PROPOSED AMENDMENTS TO THE ARTICLES OF ASSOCIATION
On 14 October 2025, the board (the "Board") of directors of the Company has considered and approved, among other things, a resolution to propose amendments (the "Proposed Amendments") to the Articles of Association (the "Articles of Association") of the Company.

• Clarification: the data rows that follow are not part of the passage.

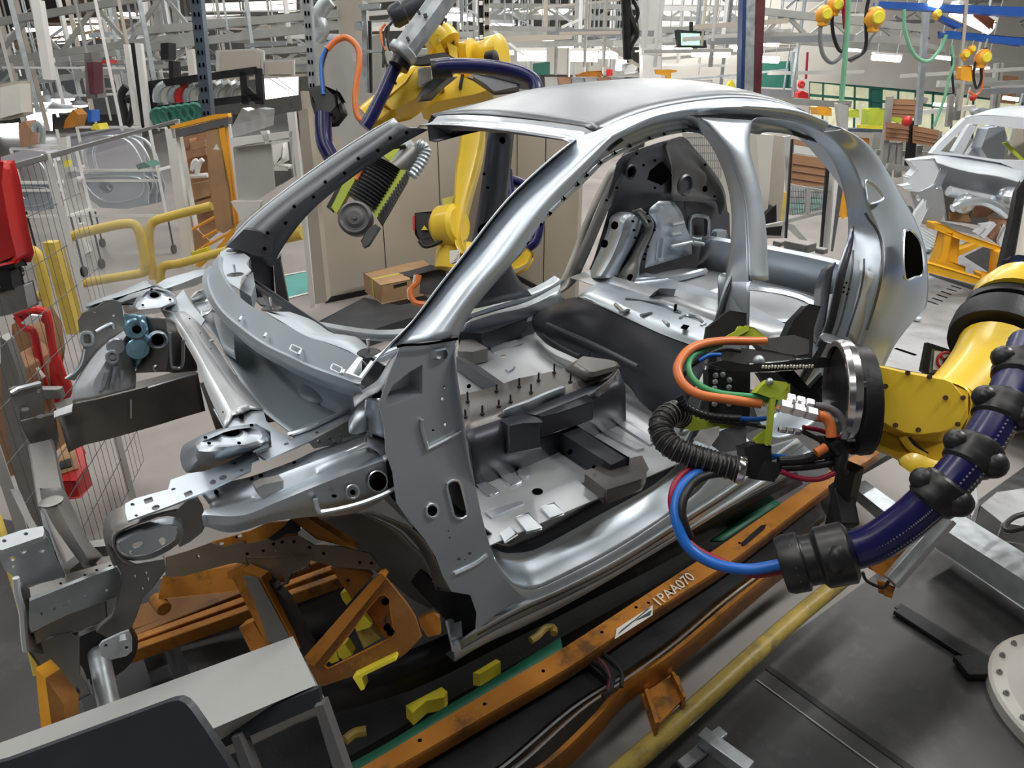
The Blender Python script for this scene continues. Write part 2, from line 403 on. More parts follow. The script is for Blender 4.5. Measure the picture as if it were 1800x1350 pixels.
sp = build(side, 'side_panel', Z, car, 'outer side panel facing the camera with two door openings', sol=.003, ang=45)
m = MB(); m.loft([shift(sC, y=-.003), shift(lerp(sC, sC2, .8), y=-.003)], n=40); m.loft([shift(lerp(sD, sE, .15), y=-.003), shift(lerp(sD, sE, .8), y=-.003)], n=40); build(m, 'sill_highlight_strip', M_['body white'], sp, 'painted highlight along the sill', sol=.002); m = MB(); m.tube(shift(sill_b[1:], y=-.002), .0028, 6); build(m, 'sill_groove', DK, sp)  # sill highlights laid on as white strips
# flange strips with little notches along the front door opening
fl_ = MB(); a = onS(PX('905 444 949 384 1011 312 1040 287 1068 264 1140 236 1202 226 1236 230'), .094); b = onS(PX('912 452 950 396 1014 334 1042 306 1070 282 1144 246 1207 232 1238 238'), .094)
fl_.loft([a, b], n=40); build(fl_, 'weld_flange', BR, sp, 'bright flange along the front door opening', sol=.003)
nt = MB()
for i, t in enumerate([.06, .13, .2, .27, .34, .41, .48, .55, .64, .73, .82, .9]):
    k = int(t * 39); A_, B_ = resample(catmull(a, 6), 40)[k], resample(catmull(b, 6), 40)[k]; c = A_.lerp(B_, .5) + Vector((0, -.006, 0)); n_ = resample(catmull(a, 6), 40)[k + 1] - A_
    n_.normalize(); u_ = (A_ - B_).normalized()
    nt.plate([c + n_ * .008 - u_ * .006, c - n_ * .008 - u_ * .006, c + u_ * .008], (0, -.001, 0))
build(nt, 'notch', M_['hole black'], sp, 'small dark triangular notches')
for qi, qo in ((I3[9:18], O3[9:18]), (I3[17:27], O3[17:27]), (I23[3:17], O23[3:17])):
    m = MB(); J = lambda u: [Vector((a.x + (b.x - a.x) * u, b.y - .016, a.z + (b.z - a.z) * u)) for a, b in zip(qo, qi)]; m.loft([J(1.03), J(.62)], k=4); build(m, 'opening_seal_edge', M_['charcoal sheet'], sp, sol=.002)
# tail lamp opening
tl = onS(PX('1580 408 1586 403 1592 404 1604 418 1611 436 1614 470 1609 483 1598 486 1584 491 1580 480 1578 452'), -.055)
m = MB(); tl = [p + Vector((0, -.02, 0)) for p in tl]; m.plate(tl, (0, -.002, 0)); build(m, 'tail_lamp_opening', M_['hole black'], sp, 'dark tail lamp opening')
m = MB(); m.tube(tl, .006, 6, k=3, closed=True); build(m, 'opening_lip', BR, sp)
# rounded stamping near the shoulder
m = MB(); g = onS(PX('1521 318 1533 322 1544 333 1552 345 1550 352 1537 357 1527 357 1524 340'), -.028); m.tube(g, .004, 6, k=3, closed=True)
m.plate([p + Vector((0, .004, 0)) for p in g], (0, -.002, 0)); build(m, 'shoulder_stamping', BR, sp)
# dark seal line, and a white strip painting the highlight down the rear jamb
m = MB(); g = onS(PX('1521 374 1527 385 1540 402 1549 425 1551 455 1548 490 1539 530 1524 580'), -.035); m.tube(g, .0055, 6); build(m, 'wheel_side_seam', DK, sp, ang=60)
m = MB(); m.loft([onS(PX('1512 470 1510 500 1500 545 1488 590'), .05), onS(PX('1536 480 1532 520 1518 565 1503 605'), .02)], n=12); build(m, 'jamb_step', M_['body white'], sp, sol=.003)
for s, o_ in (('1519 455 1518 480 1512 515 1500 555 1488 592', .035), ('1500 440 1497 480 1489 520 1478 565 1460 612', .07)): m = MB(); m.tube(onS(PX(s), o_), .004, 6); build(m, 'jamb_seam', DK, sp)
m = MB()
for x, y in ((1487, 497), (1483, 505), (1491, 508), (1482, 513), (1488, 517)): m.lathe(onS([(x, y)], .045)[0], (0, -1, 0), [(.0045, 0), (.0045, .004)], 8)
build(m, 'jamb_hole', M_['hole black'], sp)
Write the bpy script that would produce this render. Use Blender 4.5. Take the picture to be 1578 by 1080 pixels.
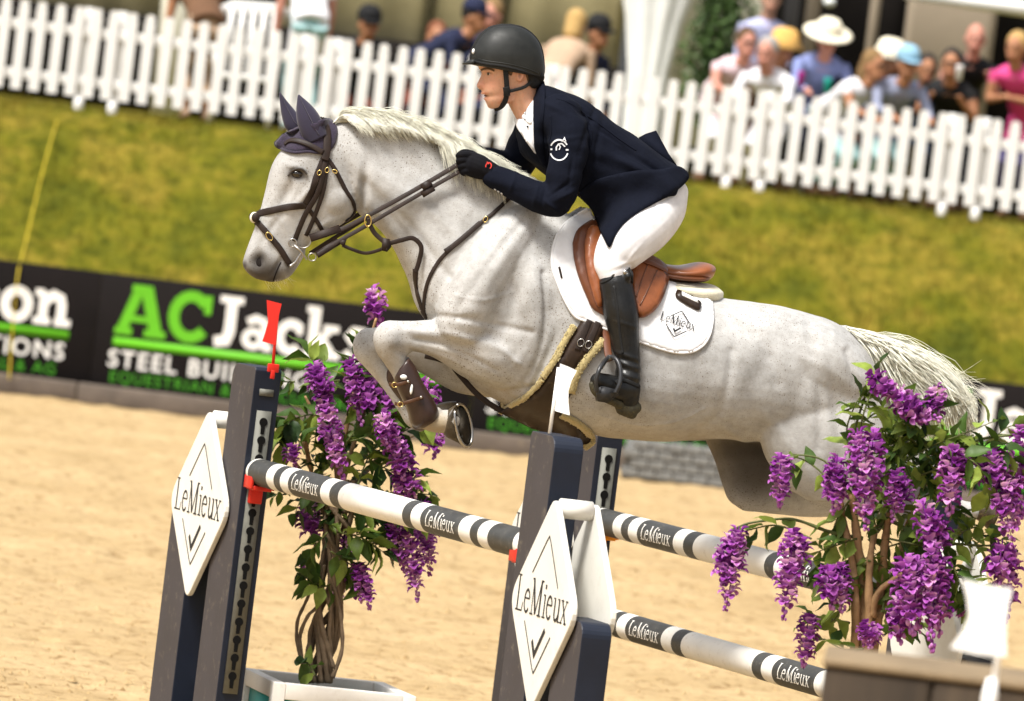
import bpy, bmesh, math, random
import numpy as np
from mathutils import Vector, Matrix, noise as mnoise
from mathutils.bvhtree import BVHTree
from mathutils.kdtree import KDTree
from mathutils.geometry import delaunay_2d_cdt

# ------------------------------------------------------------------ camera, world, sun, exposure
for o in list(bpy.data.objects):
    bpy.data.objects.remove(o)
SC = bpy.context.scene
COL = SC.collection
IW, IH = 1578.0, 1080.0
FPX = 11900.0
ROLL = math.radians(7.0)
CAMH = 2.8
_vc = -789 * math.sin(ROLL) + 540 * math.cos(ROLL)
PITCH = math.atan((_vc - 86.0) / FPX)
CF = Vector((0, math.cos(PITCH), -math.sin(PITCH)))
CU = Vector((0, math.sin(PITCH), math.cos(PITCH)))
CR = Vector((1, 0, 0))
CI = CR * math.cos(ROLL) + CU * math.sin(ROLL)
CJ = -CR * math.sin(ROLL) + CU * math.cos(ROLL)
CC = Vector((0, 0, CAMH))
cam = bpy.data.cameras.new('camera')
cam.sensor_width = 36.0
cam.lens = 36.0 * FPX / IW
cam.clip_start = 0.5
cam.clip_end = 2000.0
cam.dof.use_dof = True
cam.dof.focus_distance = 29.75
cam.dof.aperture_fstop = 5.0
camo = bpy.data.objects.new('camera', cam)
COL.objects.link(camo)
camo.matrix_world = Matrix(((CI.x, CJ.x, -CF.x, CC.x), (CI.y, CJ.y, -CF.y, CC.y), (CI.z, CJ.z, -CF.z, CC.z), (0, 0, 0, 1)))
SC.camera = camo

SUN_EL, SUN_AZ = math.radians(60), math.radians(222)     # azimuth clockwise from +Y: the light comes from the camera's left
world = bpy.data.worlds.new('World')
SC.world = world
world.use_nodes = True
wt = world.node_tree
bg = wt.nodes['Background']
sky = wt.nodes.new('ShaderNodeTexSky')
sky.sky_type = 'NISHITA'
sky.sun_disc = False
sky.sun_elevation = SUN_EL
sky.sun_rotation = SUN_AZ
sky.air_density = 1.0
sky.dust_density = 4.0
sky.ozone_density = 1.0
hs = wt.nodes.new('ShaderNodeHueSaturation')              # thin white cloud: the same sky, greyer
hs.inputs['Saturation'].default_value = 0.25
wt.links.new(sky.outputs[0], hs.inputs['Color'])
wt.links.new(hs.outputs[0], bg.inputs['Color'])
bg.inputs['Strength'].default_value = 0.092
sun = bpy.data.lights.new('sun', 'SUN')
sun.energy = 2.8
sun.angle = math.radians(16)
sun.color = (1.0, 0.965, 0.90)
suno = bpy.data.objects.new('sun', sun)
COL.objects.link(suno)
_sd = Vector((math.sin(SUN_AZ) * math.cos(SUN_EL), math.cos(SUN_AZ) * math.cos(SUN_EL), math.sin(SUN_EL)))
suno.rotation_euler = _sd.to_track_quat('Z', 'Y').to_euler()
SC.view_settings.view_transform = 'Standard'
SC.view_settings.look = 'None'
SC.view_settings.exposure = 1.10
SC.view_settings.gamma = 1.0
SC.view_settings.use_curve_mapping = False
SC.cycles.max_bounces = 6

# ------------------------------------------------------------------ geometry helpers
random.seed(7)
rng = np.random.default_rng(5)

def ray(px, py):
    return (CF + CI * ((px - 789.0) / FPX) + CJ * ((540.0 - py) / FPX))
def P(px, py, d):
    return CC + ray(px, py) * d
def proj(p):
    v = p - CC
    d = v.dot(CF)
    return 789.0 + FPX * v.dot(CI) / d, 540.0 - FPX * v.dot(CJ) / d
def ground_at(px, py, z=0.0):
    r = ray(px, py)
    return CC + r * ((z - CAMH) / r.z)

# the vertical plane the horse moves in (front end a little nearer to the camera)
YAW = math.radians(10)
Q0 = P(900, 450, 30.0)
HN = Vector((math.sin(YAW), -math.cos(YAW), 0))
HA = Vector((math.cos(YAW), math.sin(YAW), 0))
UP = Vector((0, 0, 1))
PXM = 30.0 / FPX                       # metres per photo pixel at the horse
def HO(px, py, w=0.0):
    r = ray(px, py)
    q = Q0 + HN * w
    return CC + r * ((q - CC).dot(HN) / r.dot(HN))
def HT(px, py, w=0.0):
    return HO(px, py, 0) + HN * w
def mirror(p):
    return p - HN * (2 * (p - Q0).dot(HN))

def new_mesh(name, verts, faces, smooth=True):
    me = bpy.data.meshes.new(name)
    me.from_pydata([tuple(v) for v in verts], [], faces)
    me.validate()
    if smooth:
        me.polygons.foreach_set('use_smooth', [True] * len(me.polygons))
    me.update()
    return me
def link(name, me, mat=None, parent=None):
    o = bpy.data.objects.new(name, me)
    COL.objects.link(o)
    if mat is not None and me is not None:
        ms = mat if isinstance(mat, (list, tuple)) else [mat]
        if len(me.materials) == 0:
            for m in ms:
                me.materials.append(m)
    if parent is not None:
        o.parent = parent
        o.matrix_parent_inverse = parent.matrix_world.inverted()
    return o
def obj(name, vf, mat, parent=None, smooth=True):
    return link(name, new_mesh(name, vf[0], vf[1], smooth), mat, parent)
def tag(o, label=None, cat=None, group=None, kind=None):
    if label: o['label'] = label
    if cat: o['category'] = cat
    if group: o['group'] = group
    if kind: o['kind'] = kind
    return o
def thing(name, loc, label, cat, group=None):
    o = bpy.data.objects.new(name, None)
    o.empty_display_size = 0.1
    COL.objects.link(o)
    o.location = loc
    o.matrix_world = Matrix.Translation(Vector(loc))
    return tag(o, label, cat, group)

def join(*vfs):
    V, F = [], []
    for v, f in vfs:
        n = len(V)
        V += list(v)
        F += [tuple(i + n for i in q) for q in f]
    return V, F
def xf(vf, fn):
    return [fn(v) for v in vf[0]], vf[1]
def mirrored(vf):
    return [mirror(Vector(v)) for v in vf[0]], [tuple(reversed(f)) for f in vf[1]]
def loft(rings, caps=True):
    V = [p for r in rings for p in r]
    n = len(rings[0])
    F = []
    for i in range(len(rings) - 1):
        for j in range(n):
            k = (j + 1) % n
            F.append((i * n + j, i * n + k, (i + 1) * n + k, (i + 1) * n + j))
    if caps:
        F.append(tuple(range(n - 1, -1, -1)))
        b = (len(rings) - 1) * n
        F.append(tuple(range(b, b + n)))
    return V, F
def ring(t, b, W, nv=HN, e=2.2, k=0.0, N=28, off=None):
    c, h = (t + b) / 2, (t - b) / 2
    if off is not None: c = c + off
    out = []
    for i in range(N):
        a = 2 * math.pi * i / N
        ca, sa = math.cos(a), math.sin(a)
        s = math.copysign(abs(ca) ** (2 / e), ca)
        w = math.copysign(abs(sa) ** (2 / e), sa)
        out.append(c + h * s + nv * (W * w * (1 - k * s)))
    return out
def resample(vals, m):
    """Catmull-Rom through rows of VALS, m samples per span."""
    A = np.array(vals, float)
    n = len(A)
    out = []
    for i in range(n - 1):
        p0, p1, p2, p3 = A[max(i - 1, 0)], A[i], A[i + 1], A[min(i + 2, n - 1)]
        for j in range(m):
            t = j / m
            out.append(0.5 * ((2 * p1) + (-p0 + p2) * t + (2 * p0 - 5 * p1 + 4 * p2 - p3) * t * t + (-p0 + 3 * p1 - 3 * p2 + p3) * t ** 3))
    out.append(A[-1])
    return np.array(out)
def slab_loft(st, w0=0.0, e=2.2, m=4, N=28, end=True):
    """ST rows: top x,y, bottom x,y, half width W, k. A body lofted in the horse's plane, centred W0 to the near side."""
    rows = resample(st, m)
    fn = (lambda x, y: HO(x, y, w0)) if w0 else (lambda x, y: HO(x, y, 0))
    R = [ring(fn(r[0], r[1]), fn(r[2], r[3]), max(r[4], 0.002), e=e, k=r[5] if len(r) > 5 else 0.0, N=N) for r in rows]
    return loft(R)
def tube(pts, rad, N=10, caps=True, flat=1.0, upv=None):
    pts = [Vector(p) for p in pts]
    if not hasattr(rad, '__len__'): rad = [rad] * len(pts)
    R, u = [], None
    for i, p in enumerate(pts):
        t = (pts[min(i + 1, len(pts) - 1)] - pts[max(i - 1, 0)])
        t = t.normalized() if t.length > 1e-9 else Vector((0, 0, 1))
        if u is None:
            ref = upv if upv is not None else (Vector((0, 0, 1)) if abs(t.z) < 0.9 else Vector((1, 0, 0)))
            u = (ref - t * ref.dot(t)).normalized()
        else:
            u = (u - t * u.dot(t))
            u = u.normalized() if u.length > 1e-9 else t.orthogonal().normalized()
        v = t.cross(u)
        R.append([p + u * (rad[i] * math.cos(2 * math.pi * j / N)) + v * (rad[i] * flat * math.sin(2 * math.pi * j / N)) for j in range(N)])
    return loft(R, caps)
def chain(rows, m=5, N=16, flat=1.0):
    """ROWS: px, py, w, radius in photo pixels. Rounded ends."""
    A = resample(rows, m)
    pts = [HO(r[0], r[1], r[2]) for r in A]
    rad = [max(r[3], 0.5) * PXM for r in A]
    d0 = (pts[0] - pts[1]).normalized(); d1 = (pts[-1] - pts[-2]).normalized()
    a, b = rad[0], rad[-1]
    pts = [pts[0] + d0 * a * .95, pts[0] + d0 * a * .6] + pts + [pts[-1] + d1 * b * .6, pts[-1] + d1 * b * .95]
    rad = [a * .3, a * .8] + rad + [b * .8, b * .3]
    return tube(pts, rad, N)
def box(c, ax, ay, az, sx, sy, sz, bev=0.0):
    """Box with half sizes and a small chamfer on all edges."""
    c = Vector(c)
    if bev <= 0:
        V = [c + ax * (sx * i) + ay * (sy * j) + az * (sz * k) for i in (-1, 1) for j in (-1, 1) for k in (-1, 1)]
        return V, [(0, 1, 3, 2), (4, 6, 7, 5), (0, 4, 5, 1), (2, 3, 7, 6), (0, 2, 6, 4), (1, 5, 7, 3)]
    bm = bmesh.new()
    bmesh.ops.create_cube(bm, size=2.0)
    for v in bm.verts:
        v.co = Vector((v.co.x * sx, v.co.y * sy, v.co.z * sz))
    bmesh.ops.bevel(bm, geom=list(bm.edges), offset=bev, segments=2, profile=0.5, affect='EDGES')
    bm.verts.index_update()
    V = [c + ax * v.co.x + ay * v.co.y + az * v.co.z for v in bm.verts]
    F = [tuple(v.index for v in f.verts) for f in bm.faces]
    if ax.cross(ay).dot(az) < 0: F = [tuple(reversed(f)) for f in F]
    bm.free()
    return V, F
def prism(poly, fn, depth, nv):
    """Solid plate: 2D POLY mapped by FN to 3D, thickness DEPTH along NV (both ways)."""
    n = len(poly)
    a = [fn(*p) + nv * (depth / 2) for p in poly]
    b = [fn(*p) - nv * (depth / 2) for p in poly]
    F = [tuple(range(n)), tuple(range(2 * n - 1, n - 1, -1))]
    F += [(i, n + i, n + (i + 1) % n, (i + 1) % n) for i in range(n)]
    return a + b, F
def lathe(prof, c, axis, u, N=24):
    v = axis.cross(u)
    return loft([[c + axis * h + (u * math.cos(2 * math.pi * j / N) + v * math.sin(2 * math.pi * j / N)) * r for j in range(N)] for r, h in prof])
def ellipsoid(c, a, b, d, N=16, M=10):
    """Axes a, b, d are vectors (directions with length)."""
    R = []
    for i in range(M + 1):
        th = math.pi * (0.02 + 0.96 * i / M)
        R.append([c + d * math.cos(th) + (a * math.cos(2 * math.pi * j / N) + b * math.sin(2 * math.pi * j / N)) * math.sin(th) for j in range(N)])
    return loft(R)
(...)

The Company has completed the Global Offering and the Listing of H Shares, and a total of 54,907,500 H Shares have been issued since then (taking into account the full exercise of the Over-allotment Option). Therefore, the total share capital of the Company has increased to 484,618,544 shares, and the registered capital has increased to RMB484,618,544. At the same time, in order to promote the standardized operation and internal control management of the Company, and improve the corporate governance structure, according to the Company Law of the PRC (《中華人民共和國公司法》), the Securities Law of the PRC (《中華人民共和國證券法》), the Guidelines for the Articles of Association of Listed Companies (《上市公司章程指引》), the Rules Governing the Listing of Stocks on the STAR Market of the Shanghai Stock Exchange (《上海證券交易所科創板股票上市規則》), the Guideline No. 1 for Self-regulation of Companies Listed on the STAR Market of the Shanghai Stock Exchange — Standardized Operation (《上海證券交易所科創板上市公司自律監管指引第1號 —
規範運作》) and other relevant laws, regulations and normative documents, and taking into account the Company’s actual circumstances, the Company proposes to cancel the Supervisory Committee and repeal the Company’s rules of procedure for the Supervisory Committee, and to make certain amendments to the Articles of Association, the rules of procedure for General Meeting, and the rules of procedure of the Board of Directors.
GENERAL
The Company will convene an extraordinary general meeting (“EGM”) on 30 October 2025 for the purpose of submitting to the shareholders (“Shareholders”) of the Company for their consideration and, if thought fit, approval (among other matters) the proposed amendments resolution. A notice of the EGM and a circular containing details of the proposed amendments will be despatched to the Shareholders in due course.
By order of the Board
SICC CO., LTD.
Mr. Zong Yanmin
Chairman of the Board,
Executive Director and
General Manager
Hong Kong, 14 October 2025
As at the date of this announcement, the Board comprises: (i) Mr. Zong Yanmin, Mr. Gao Chao and Mr. Wang Junguo as executive Directors; (ii) Mr. Qiu Yufeng, Ms. Li Wanyue and Mr. Fang Wei as non-executive Directors; and (iii) Mr. Li Honghui, Ms. Liu Hua and Mr. Lai Kwok Hung Alex as independent non-executive Directors.